I stumbled upon a virtual sanctuary

This shouldn’t be that surprising. There’s been a rise of virtual co-working services. (I personally use Caveday for this and love it — that’s not an affiliate plug, just a genuine share.)

But I hadn’t thought about what it might feel like to have space in an educational setting for students who have spent their whole lives in a world that’s been systematically destroying such sanctuary for thinking.

I don’t believe the narrative that today’s learners aren’t capable of deep attention. I do believe they’ve grown up the most attentionally challenging environment in human history. Our responsibility as educators is to carve out spaces of sanctuary so they can do the work of finding out what they want to want, including knowing what capacity for attention and critical thinking they are capable of reaching.

Carving out these sanctuaries is — whether we think about it that way or not — one of the benefits of homeschooling. We have more opportunities to make these spaces.

My challenge, as a virtual educator, is to carve out these spaces even as learners sit on devices that carry some of the most alluring distractions. I think that focusing on discussions and creating engaging classroom environments is a big part of that.

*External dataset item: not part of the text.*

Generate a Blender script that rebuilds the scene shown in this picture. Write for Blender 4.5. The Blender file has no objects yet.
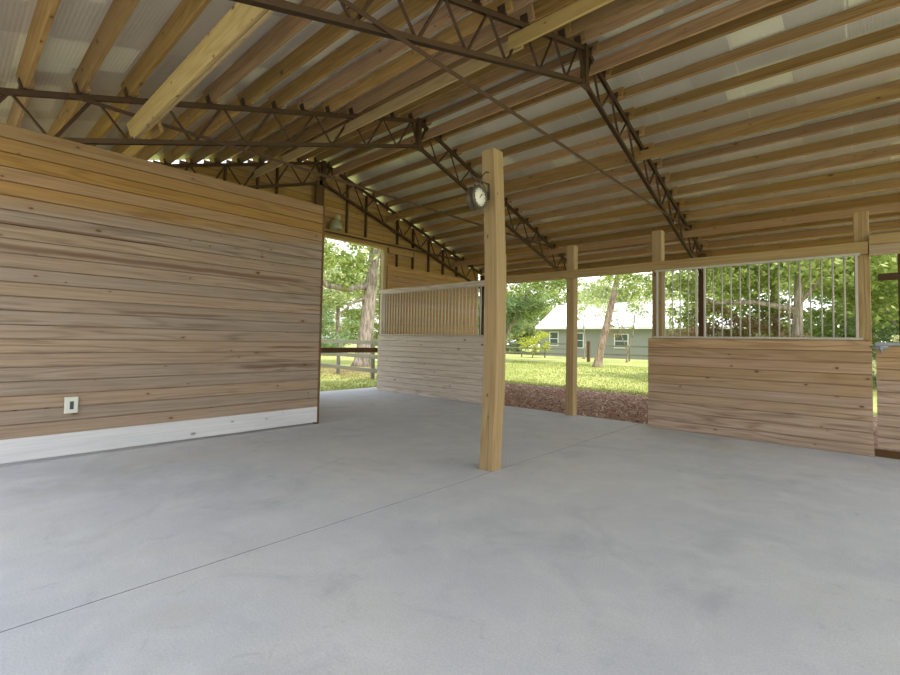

I am also very proud of creating sanctuaries that welcome neurodiverse, LGBTQ+, and other students who have not felt safe or supported in their own physical communities.

Still, I’m excited to rise to the challenge of making my virtual space one where students are invited and encouraged to tend to their capacities for attention.

One way I’m doing that is starting new “Focused Writing Sessions” open to all students enrolled in my live and guided classes.

I’ll be continuing to muse on the possibilities and am excited to learn from and learn with these smart kids who are finding their sanctuaries.